For the record, I adore the Hard Rock pool. It’s one of my favorite places in Las Vegas. I just always make sure to visit on Wednesdays or Thursdays so the chlorine can have as much time as possible to kill off anything and everything left behind from the weekend bacchanalia.
Rehab is the first casualty of the hotel’s yearlong transformation into Virgin Hotels Las Vegas, a fact that’s somewhat fitting considering that Rehab could have forced the Hard Rock to change its name way back in 2010.

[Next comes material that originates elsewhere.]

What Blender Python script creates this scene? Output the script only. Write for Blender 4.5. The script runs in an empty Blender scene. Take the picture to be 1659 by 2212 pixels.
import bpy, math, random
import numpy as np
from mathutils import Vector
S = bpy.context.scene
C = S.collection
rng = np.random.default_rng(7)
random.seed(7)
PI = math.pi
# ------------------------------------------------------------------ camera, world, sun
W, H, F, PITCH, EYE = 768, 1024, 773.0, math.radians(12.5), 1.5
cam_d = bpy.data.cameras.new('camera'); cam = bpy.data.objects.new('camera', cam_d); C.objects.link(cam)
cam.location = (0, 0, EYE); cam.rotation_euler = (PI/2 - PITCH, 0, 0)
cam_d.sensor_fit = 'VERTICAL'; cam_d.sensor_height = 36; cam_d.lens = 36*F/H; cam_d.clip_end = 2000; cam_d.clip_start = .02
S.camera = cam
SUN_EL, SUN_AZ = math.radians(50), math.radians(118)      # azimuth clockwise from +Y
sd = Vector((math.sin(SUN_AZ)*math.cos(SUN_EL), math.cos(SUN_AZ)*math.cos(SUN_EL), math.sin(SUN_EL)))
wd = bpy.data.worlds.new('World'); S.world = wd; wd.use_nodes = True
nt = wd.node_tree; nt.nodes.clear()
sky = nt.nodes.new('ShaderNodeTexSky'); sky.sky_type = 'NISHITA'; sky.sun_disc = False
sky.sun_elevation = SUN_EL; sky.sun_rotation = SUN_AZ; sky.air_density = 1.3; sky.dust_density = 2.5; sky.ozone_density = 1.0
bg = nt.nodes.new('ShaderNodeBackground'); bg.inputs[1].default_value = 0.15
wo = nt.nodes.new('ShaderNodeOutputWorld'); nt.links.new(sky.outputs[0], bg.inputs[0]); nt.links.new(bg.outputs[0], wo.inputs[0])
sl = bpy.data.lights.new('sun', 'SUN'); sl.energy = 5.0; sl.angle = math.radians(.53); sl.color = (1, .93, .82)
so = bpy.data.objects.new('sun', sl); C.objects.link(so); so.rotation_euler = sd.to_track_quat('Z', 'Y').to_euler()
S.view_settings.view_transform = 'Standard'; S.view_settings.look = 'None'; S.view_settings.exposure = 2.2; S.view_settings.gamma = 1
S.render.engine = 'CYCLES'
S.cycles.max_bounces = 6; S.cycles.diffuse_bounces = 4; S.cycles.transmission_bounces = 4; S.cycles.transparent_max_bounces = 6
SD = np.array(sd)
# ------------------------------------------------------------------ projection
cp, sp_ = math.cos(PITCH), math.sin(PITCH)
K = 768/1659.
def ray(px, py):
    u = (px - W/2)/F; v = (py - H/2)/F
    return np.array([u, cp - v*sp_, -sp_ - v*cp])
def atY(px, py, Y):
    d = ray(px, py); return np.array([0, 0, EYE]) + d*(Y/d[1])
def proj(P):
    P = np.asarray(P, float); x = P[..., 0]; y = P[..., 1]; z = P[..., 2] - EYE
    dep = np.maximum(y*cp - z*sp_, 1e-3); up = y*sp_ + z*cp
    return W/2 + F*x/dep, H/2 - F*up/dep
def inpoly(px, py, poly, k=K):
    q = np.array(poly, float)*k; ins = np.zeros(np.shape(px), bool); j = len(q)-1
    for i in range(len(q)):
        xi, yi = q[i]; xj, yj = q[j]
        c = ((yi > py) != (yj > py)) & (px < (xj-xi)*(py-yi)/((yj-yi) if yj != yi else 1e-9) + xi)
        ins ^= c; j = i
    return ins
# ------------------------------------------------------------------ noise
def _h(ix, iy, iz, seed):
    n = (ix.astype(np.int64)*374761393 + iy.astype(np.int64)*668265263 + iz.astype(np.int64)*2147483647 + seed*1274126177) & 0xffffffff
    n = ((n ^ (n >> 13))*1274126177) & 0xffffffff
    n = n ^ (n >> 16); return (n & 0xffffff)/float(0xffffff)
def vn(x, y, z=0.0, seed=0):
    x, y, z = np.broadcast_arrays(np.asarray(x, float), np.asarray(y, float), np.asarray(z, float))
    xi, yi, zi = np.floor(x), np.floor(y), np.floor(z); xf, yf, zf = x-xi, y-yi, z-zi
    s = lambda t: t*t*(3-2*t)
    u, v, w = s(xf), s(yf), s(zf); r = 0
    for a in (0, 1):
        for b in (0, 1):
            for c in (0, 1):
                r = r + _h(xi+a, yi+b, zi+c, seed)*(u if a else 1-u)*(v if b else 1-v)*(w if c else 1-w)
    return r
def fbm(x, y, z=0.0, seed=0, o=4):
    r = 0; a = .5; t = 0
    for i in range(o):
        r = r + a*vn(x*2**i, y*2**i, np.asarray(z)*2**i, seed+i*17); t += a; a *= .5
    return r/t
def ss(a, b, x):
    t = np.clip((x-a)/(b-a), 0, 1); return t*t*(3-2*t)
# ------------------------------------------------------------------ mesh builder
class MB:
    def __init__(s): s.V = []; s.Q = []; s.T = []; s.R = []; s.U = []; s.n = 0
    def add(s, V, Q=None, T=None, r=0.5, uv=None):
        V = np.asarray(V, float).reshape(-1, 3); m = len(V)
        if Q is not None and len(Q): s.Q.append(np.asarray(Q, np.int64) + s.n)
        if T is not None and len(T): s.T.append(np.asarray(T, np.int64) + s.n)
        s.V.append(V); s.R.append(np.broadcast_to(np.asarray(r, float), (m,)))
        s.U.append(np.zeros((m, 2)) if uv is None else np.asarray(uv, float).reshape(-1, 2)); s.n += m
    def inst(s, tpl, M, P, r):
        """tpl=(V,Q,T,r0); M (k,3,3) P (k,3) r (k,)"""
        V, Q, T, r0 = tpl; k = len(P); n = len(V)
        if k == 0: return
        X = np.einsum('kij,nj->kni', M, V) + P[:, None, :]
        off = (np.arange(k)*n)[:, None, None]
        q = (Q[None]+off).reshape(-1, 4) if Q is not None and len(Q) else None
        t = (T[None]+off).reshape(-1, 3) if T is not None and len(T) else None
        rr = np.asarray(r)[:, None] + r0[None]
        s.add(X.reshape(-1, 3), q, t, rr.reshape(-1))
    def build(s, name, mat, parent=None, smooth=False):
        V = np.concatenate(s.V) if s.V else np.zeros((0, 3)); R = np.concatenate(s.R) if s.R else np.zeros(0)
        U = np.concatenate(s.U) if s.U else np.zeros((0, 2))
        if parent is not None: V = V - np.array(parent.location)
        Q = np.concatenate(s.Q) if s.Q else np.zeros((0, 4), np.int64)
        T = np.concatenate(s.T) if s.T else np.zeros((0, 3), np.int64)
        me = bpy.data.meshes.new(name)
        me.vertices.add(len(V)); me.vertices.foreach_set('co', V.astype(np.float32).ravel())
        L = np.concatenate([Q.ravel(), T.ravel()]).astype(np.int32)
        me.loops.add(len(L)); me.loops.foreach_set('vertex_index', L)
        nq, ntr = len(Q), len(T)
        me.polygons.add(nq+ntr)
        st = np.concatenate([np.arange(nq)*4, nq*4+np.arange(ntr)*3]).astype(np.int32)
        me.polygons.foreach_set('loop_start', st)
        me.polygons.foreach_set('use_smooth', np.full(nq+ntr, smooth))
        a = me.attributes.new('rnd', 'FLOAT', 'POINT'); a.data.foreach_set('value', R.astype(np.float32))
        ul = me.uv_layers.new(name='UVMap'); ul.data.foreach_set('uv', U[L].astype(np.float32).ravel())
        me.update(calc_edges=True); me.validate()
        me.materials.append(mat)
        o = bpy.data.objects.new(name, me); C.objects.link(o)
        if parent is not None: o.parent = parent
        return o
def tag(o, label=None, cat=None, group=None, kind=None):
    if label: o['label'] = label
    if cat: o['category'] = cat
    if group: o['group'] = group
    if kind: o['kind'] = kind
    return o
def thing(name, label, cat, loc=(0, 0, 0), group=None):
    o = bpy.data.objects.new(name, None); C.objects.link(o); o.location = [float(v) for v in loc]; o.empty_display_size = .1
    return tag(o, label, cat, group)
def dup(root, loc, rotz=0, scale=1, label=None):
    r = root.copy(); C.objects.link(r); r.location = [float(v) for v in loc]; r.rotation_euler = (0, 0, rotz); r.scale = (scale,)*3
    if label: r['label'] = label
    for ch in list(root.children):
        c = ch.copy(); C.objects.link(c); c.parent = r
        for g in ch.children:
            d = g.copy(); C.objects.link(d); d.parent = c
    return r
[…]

That’s when Hard Rock Cafe International Inc. filed a lawsuit seeking to dissolve the hotel’s licensing agreement because it claimed the truTV reality show “Rehab: Party at the Hard Rock Hotel” depicted the property as “a destination that revels in drunken debauchery, acts of vandalism, sexual harassment, violence, criminality and a host of other behavior that most members of the general consuming public … would find unseemly and objectionable.”
“Unseemly and objectionable” is in the eye of the beholder, but you didn’t need to watch much past the opening credits of the spectacularly wrongheaded series, which somehow lasted three seasons from 2008 to 2010, to agree with everything up to that point.
“Rehab: Party at the Hard Rock Hotel” is a relic of a less innocent time. With its gratuitous anatomical close-ups like something out of a 2 Live Crew music video, only with far less plot, there’s no way the show would make it on the air today.
Heck, even the bikini bottoms on this summer’s edition of “Bachelor in Paradise” were routinely blurred out.